East Marlborough Township officials discuss rising fire and EMS costs
10/09/2024 08:08PM ● By Monica Fragale
By Monica Fragale
Contributing Writer
The East Marlborough Township Board of Supervisors have invited the new administrator of the Kennett Fire and EMS Regional Commission to attend their next budget meeting and explain how the township’s fire and EMS contribution is used.
The meeting will be Wednesday, Oct. 16 from 6 p.m. to 8 p.m.
“We asked them to explain what the 2025 contribution of $1.4 million is going for, and what is the breakdown,” East Marlborough Township manager Neil Lovekin said at a township budget work session Oct. 2.

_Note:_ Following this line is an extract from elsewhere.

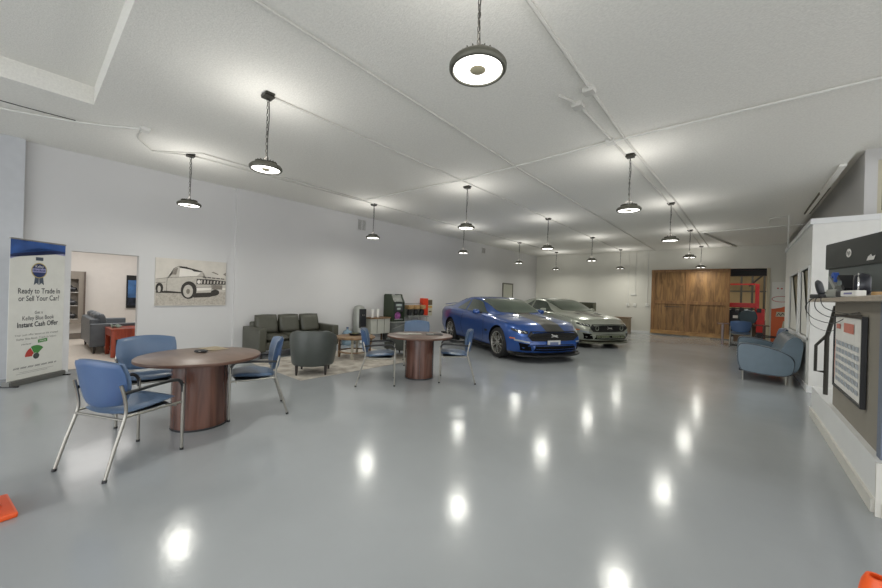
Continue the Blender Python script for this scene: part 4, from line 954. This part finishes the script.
# ================================================================== CARS
def lerp_tab(tab, x):
    if x >= tab[0][0]: return tab[0][1:]
    if x <= tab[-1][0]: return tab[-1][1:]
    for i in range(len(tab)-1):
        a, b = tab[i], tab[i+1]
        if b[0] <= x <= a[0]:
            t = (x-a[0])/(b[0]-a[0]); pa = tab[max(i-1, 0)]; pb = tab[min(i+2, len(tab)-1)]; out = []
            for k in range(1, len(a)):
                # monotone-ish hermite
                d = (b[k]-a[k])/(b[0]-a[0]); da = (b[k]-pa[k])/(b[0]-pa[0]) if pa[0] != b[0] else d; dd = (pb[k]-a[k])/(pb[0]-a[0])
                if da*d < 0: da = 0
                if dd*d < 0: dd = 0
                h = b[0]-a[0]; t2, t3 = t*t, t*t*t
                out.append((2*t3-3*t2+1)*a[k]+(t3-2*t2+t)*h*da+(-2*t3+3*t2)*b[k]+(t3-t2)*h*dd)
            return tuple(out)
BODY = [  # x, z bottom, w low, w mid, w shoulder, z shoulder, z hood/deck centre
    (2.30, .30, .56, .70, .58, .62, .665), (2.24, .20, .70, .82, .70, .665, .72), (2.10, .16, .82, .895, .78, .72, .785), (1.90, .15, .88, .935, .83, .77, .84),
    (1.62, .16, .895, .955, .86, .83, .895), (1.36, .17, .90, .965, .87, .865, .93), (.95, .18, .885, .945, .85, .905, .985), (.55, .18, .875, .925, .84, .935, 1.01),
    (0, .18, .87, .92, .83, .95, 1.01), (-.6, .18, .875, .93, .84, .965, 1.02), (-1.0, .18, .89, .955, .865, .985, 1.04), (-1.36, .18, .90, .97, .88, 1.0, 1.065),
    (-1.8, .2, .88, .95, .85, 1.01, 1.09), (-2.15, .24, .84, .92, .82, 1.01, 1.10), (-2.38, .3, .78, .87, .77, .99, 1.085), (-2.46, .38, .70, .80, .70, .94, 1.0)]
def bsec(x):
    zb, wl, wm, ws, zs, zt = lerp_tab(BODY, x); zm = zb+(zs-zb)*.48
    P = [(0, zb), (wl*.6, zb), (wl*.95, zb+.01), (wl+.01, zb+.07), (wm*.985, zb+(zs-zb)*.28), (wm, zm), (wm*.99, zs-(zs-zm)*.45), (wm*.965, zs-.075), (ws*1.045, zs-.022), (ws, zs+.006), (ws*.86, zs+(zt-zs)*.42), (ws*.55, zs+(zt-zs)*.86), (0, zt)]
    return P
GH = [  # x, w belt, z belt, w roof, z top
    (1.00, .60, .955, .50, .972), (.80, .72, .955, .58, 1.04), (.55, .775, .955, .60, 1.155), (.25, .80, .96, .605, 1.275), (0, .805, .965, .60, 1.345), (-.3, .805, .97, .59, 1.378),
    (-.65, .80, .975, .58, 1.378), (-1.0, .79, .985, .565, 1.345), (-1.35, .76, 1.0, .56, 1.27), (-1.7, .70, 1.03, .56, 1.17), (-1.95, .64, 1.055, .54, 1.10), (-2.05, .58, 1.05, .5, 1.085)]
def gsec(x, t):
    wb, zb, wr, zt = lerp_tab(GH, x); hh = zt-zb
    P = [Vector((wb+.01, zb-.04)), Vector((wb, zb)), Vector((wb+(wr-wb)*.48, zb+hh*.42)), Vector((wr+.025, zb+hh*.80)), Vector((wr-.05, zb+hh*.945)), Vector((wr*.5, zt-hh*.012)), Vector((0, zt))]
    i = min(int(t), 5); f = t-i; a, b, c, d = P[max(i-1, 0)], P[i], P[i+1], P[i+2] if i+2 < 7 else Vector((-P[5].x, P[5].y))
    return .5*((2*b)+(c-a)*f+(2*a-5*b+4*c-d)*f*f+(3*b-a-3*c+d)*f**3)
def gpt(x, t, s): 
    p = gsec(x, t); return Vector((x, s*p.x, p.y))

def bool_cut(o, cutters):
    for c in cutters:
        m = o.modifiers.new('b', 'BOOLEAN'); m.operation = 'DIFFERENCE'; m.object = c; m.solver = 'EXACT'
    bpy.context.view_layer.update(); dg = bpy.context.evaluated_depsgraph_get()
    me = bpy.data.meshes.new_from_object(o.evaluated_get(dg)); o.modifiers.clear(); old = o.data; o.data = me; me.name = o.name
    for c in cutters: bpy.data.objects.remove(c)
    for p in me.polygons: p.use_smooth = True
    me.set_sharp_from_angle(angle=R(32))

def paint(name, col, stripe, stripe_on):
    """metallic body paint with a dark stripe along the bonnet"""
    m = bpy.data.materials.new(name); m.use_nodes = True; nt = m.node_tree; L = nt.links.new; p = nt.nodes['Principled BSDF']
    tc = nt.nodes.new('ShaderNodeTexCoord'); sx = nt.nodes.new('ShaderNodeSeparateXYZ'); L(tc.outputs['Object'], sx.inputs[0])
    def mth(op, a, b=None):
        n = nt.nodes.new('ShaderNodeMath'); n.operation = op
        for i, v in enumerate((a, b)):
            if v is None: continue
            if isinstance(v, (int, float)): n.inputs[i].default_value = v
            else: L(v, n.inputs[i])
        return n.outputs[0]
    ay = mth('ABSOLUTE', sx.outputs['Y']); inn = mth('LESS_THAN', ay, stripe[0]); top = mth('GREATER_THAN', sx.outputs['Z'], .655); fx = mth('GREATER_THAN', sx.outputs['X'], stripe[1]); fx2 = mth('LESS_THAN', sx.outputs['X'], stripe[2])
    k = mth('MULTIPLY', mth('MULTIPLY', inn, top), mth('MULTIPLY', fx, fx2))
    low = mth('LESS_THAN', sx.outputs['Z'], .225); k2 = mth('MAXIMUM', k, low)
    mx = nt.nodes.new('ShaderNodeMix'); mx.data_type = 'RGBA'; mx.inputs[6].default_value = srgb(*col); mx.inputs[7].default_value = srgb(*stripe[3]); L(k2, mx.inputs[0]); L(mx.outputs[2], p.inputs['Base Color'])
    p.inputs['Metallic'].default_value = .35; p.inputs['Roughness'].default_value = .3; p.inputs['Coat Weight'].default_value = 1.; p.inputs['Coat Roughness'].default_value = .06
    return m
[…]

The commission named Kennett Township Manager Alison S. Dobbins as the administrator at its September meeting. The commission comprises the three fire companies in the area – Longwood, Kennett, and Po-Mar-Lin – as well as five townships – East Marlborough, Kennett, Pennsbury, Pocopson, and Newlin.
Annual township contributions are based on factors like number of calls within the borders, population, and assessed values. According to Lovekin, East Marlborough has the second-highest contribution behind Kennett Township.

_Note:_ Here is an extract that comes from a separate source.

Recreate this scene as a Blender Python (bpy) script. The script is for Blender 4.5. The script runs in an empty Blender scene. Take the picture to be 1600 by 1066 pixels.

“Alison being in place now is going to help,” said East Marlborough Supervisor John Auger. “Our frustration has been what is behind the wall.”
The East Marlborough supervisors are talking about increasing the fire tax by 2 mills to help cover the township’s estimated 2025 contribution of $1.4 million. A mill is $1 for every $1,000 of assessed value.
The estimated total township millage of 4.183, which does not take into account a proposed increase of the township’s general real estate tax, would cover East Marlborough’s 2025 obligation but nothing else, according to Lovekin.
“As of today, at 4.183 (mills) to increase fire and EMS to meet the minimum obligations,” Lovekin said. “It does not take us into the future.”
He explained that in East Marlborough, the EMS tax is allowed to go up to 0.5 mills, which is where it is currently. The fire tax could be increased by another mill, but any other increases would first need to be approved by public referendum.
The proposed budget could call for an increase in the fire protection tax from 0.675 to 2.25 mills, and in the EMS tax from 0.075 to 0.54 mills, according to Lovekin.
Gabby Ratliff the community relations director for Longwood Fire Company, said crises in staffing and funding have hit the three fire companies in the commission hard. It is a crisis being felt across Pennsylvania, she said.
“Halfway through the year we’re losing employees because everyone is struggling with staffing in fire,” she said. “Everyone is competing over the same people, and we had to do a wage adjustment too. Inflation is hitting everything.”
She added that donations have been impacted as well.
“Even our donations have not been what they were,” she said. “Now they’re giving less in donations. We have put a lot of our reserves in to keeping operations going to the point where we don’t have those anymore.”
The next meeting of the fire commission was Tuesday, Oct. 8.